Voluntary Product Accessibility Templates explained — who needs them, what they document, and how they relate to ADA compliance.
A VPAT (Voluntary Product Accessibility Template) is a document that describes how a technology product or service conforms to the Section 508 accessibility standards and WCAG guidelines. It's called "voluntary" because there's no legal requirement to create one — but in practice, federal agencies and large enterprises often require VPATs from technology vendors before purchasing their products. A VPAT demonstrates that a vendor has evaluated their product's accessibility and documented the results.
Software companies, SaaS vendors, and technology product companies that sell to federal government agencies or large enterprises typically need VPATs. If you're responding to a federal RFP (Request for Proposal) for technology products, a VPAT is almost certainly required. Large enterprise clients in regulated industries (healthcare, finance, education) increasingly require VPATs from technology vendors as part of their procurement process.
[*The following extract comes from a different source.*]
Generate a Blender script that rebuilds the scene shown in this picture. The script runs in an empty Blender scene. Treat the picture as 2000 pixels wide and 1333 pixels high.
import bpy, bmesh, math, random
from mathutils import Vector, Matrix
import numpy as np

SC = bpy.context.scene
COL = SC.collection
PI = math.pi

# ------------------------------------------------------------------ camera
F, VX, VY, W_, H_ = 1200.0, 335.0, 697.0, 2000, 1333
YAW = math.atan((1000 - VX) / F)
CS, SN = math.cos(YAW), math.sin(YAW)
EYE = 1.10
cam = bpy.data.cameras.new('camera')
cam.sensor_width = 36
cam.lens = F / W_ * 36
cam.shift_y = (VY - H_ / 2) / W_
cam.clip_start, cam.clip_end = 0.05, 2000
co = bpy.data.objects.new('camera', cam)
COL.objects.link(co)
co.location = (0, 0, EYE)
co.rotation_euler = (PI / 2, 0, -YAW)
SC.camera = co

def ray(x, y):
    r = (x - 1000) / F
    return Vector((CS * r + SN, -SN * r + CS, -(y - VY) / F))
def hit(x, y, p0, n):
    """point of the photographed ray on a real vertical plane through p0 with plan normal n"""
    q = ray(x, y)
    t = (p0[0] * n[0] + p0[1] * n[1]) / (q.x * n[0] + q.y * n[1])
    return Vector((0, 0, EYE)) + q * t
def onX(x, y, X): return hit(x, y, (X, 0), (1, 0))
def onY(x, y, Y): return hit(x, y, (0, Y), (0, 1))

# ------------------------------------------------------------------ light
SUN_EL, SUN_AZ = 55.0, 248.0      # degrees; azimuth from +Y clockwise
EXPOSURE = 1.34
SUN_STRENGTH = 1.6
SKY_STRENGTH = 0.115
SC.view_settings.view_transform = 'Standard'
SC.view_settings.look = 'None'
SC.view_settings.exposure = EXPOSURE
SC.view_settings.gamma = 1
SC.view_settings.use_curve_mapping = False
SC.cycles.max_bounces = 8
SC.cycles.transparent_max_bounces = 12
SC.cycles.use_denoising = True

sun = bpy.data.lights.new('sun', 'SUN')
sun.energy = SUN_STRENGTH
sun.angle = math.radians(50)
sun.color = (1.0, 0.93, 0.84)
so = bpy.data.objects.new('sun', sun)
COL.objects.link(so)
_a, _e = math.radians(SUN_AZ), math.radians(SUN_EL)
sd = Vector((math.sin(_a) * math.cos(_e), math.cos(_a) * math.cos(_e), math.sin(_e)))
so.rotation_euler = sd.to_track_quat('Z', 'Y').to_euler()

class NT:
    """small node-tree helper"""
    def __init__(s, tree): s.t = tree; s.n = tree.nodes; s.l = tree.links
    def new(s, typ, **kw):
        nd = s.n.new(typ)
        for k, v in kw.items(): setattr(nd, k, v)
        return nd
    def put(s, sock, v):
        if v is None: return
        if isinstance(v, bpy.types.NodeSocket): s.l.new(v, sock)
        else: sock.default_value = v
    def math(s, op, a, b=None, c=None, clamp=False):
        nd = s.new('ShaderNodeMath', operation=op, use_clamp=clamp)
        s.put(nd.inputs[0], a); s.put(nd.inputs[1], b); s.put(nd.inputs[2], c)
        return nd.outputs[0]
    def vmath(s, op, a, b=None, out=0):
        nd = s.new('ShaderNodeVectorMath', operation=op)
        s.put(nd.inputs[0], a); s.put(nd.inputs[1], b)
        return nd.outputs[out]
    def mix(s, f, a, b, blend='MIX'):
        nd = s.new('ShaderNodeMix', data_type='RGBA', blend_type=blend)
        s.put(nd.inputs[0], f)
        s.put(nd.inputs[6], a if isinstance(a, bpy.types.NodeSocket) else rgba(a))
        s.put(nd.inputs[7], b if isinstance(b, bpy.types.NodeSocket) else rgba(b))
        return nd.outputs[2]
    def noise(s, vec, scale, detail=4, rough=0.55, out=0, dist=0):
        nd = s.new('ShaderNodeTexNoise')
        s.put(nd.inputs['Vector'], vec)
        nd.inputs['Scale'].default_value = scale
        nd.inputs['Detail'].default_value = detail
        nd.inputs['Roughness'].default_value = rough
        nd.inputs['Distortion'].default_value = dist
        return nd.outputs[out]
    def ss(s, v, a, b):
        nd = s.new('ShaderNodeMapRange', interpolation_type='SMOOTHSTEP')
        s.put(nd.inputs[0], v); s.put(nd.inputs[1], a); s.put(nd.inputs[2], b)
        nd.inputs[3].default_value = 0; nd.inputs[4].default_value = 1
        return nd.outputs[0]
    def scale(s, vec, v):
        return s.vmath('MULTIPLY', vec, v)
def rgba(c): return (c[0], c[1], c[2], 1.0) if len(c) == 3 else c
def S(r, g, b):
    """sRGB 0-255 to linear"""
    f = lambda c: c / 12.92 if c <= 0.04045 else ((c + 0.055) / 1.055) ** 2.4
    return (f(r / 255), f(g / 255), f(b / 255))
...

A VPAT is a detailed technical document for procurement purposes. A website accessibility statement is a consumer-facing page for your website visitors. Most small businesses need an accessibility statement, not a VPAT. Software and SaaS companies selling to enterprises or government agencies typically need both. ADAWebPro scanning provides the factual basis for both documents.
The current VPAT format is version 2.4, which includes templates for WCAG 2.0, WCAG 2.1, Section 508, and EN 301 549 (European standard). Most government and enterprise procurement processes accept WCAG 2.1 Level AA as the applicable standard. ADAWebPro's scanning against WCAG 2.1 AA provides the technical data needed to complete the WCAG sections of a VPAT.
Download the VPAT 2.4 template from the IT Industry Council (ITI) website. Complete each success criterion section based on your product's actual accessibility testing results — not aspirational claims. The status options are: Supports (fully meets), Partially Supports (meets with some exceptions), Does Not Support (does not meet), and Not Applicable. Automated scanning like ADAWebPro provides data for technically verifiable criteria. Manual testing is required for judgment-based criteria.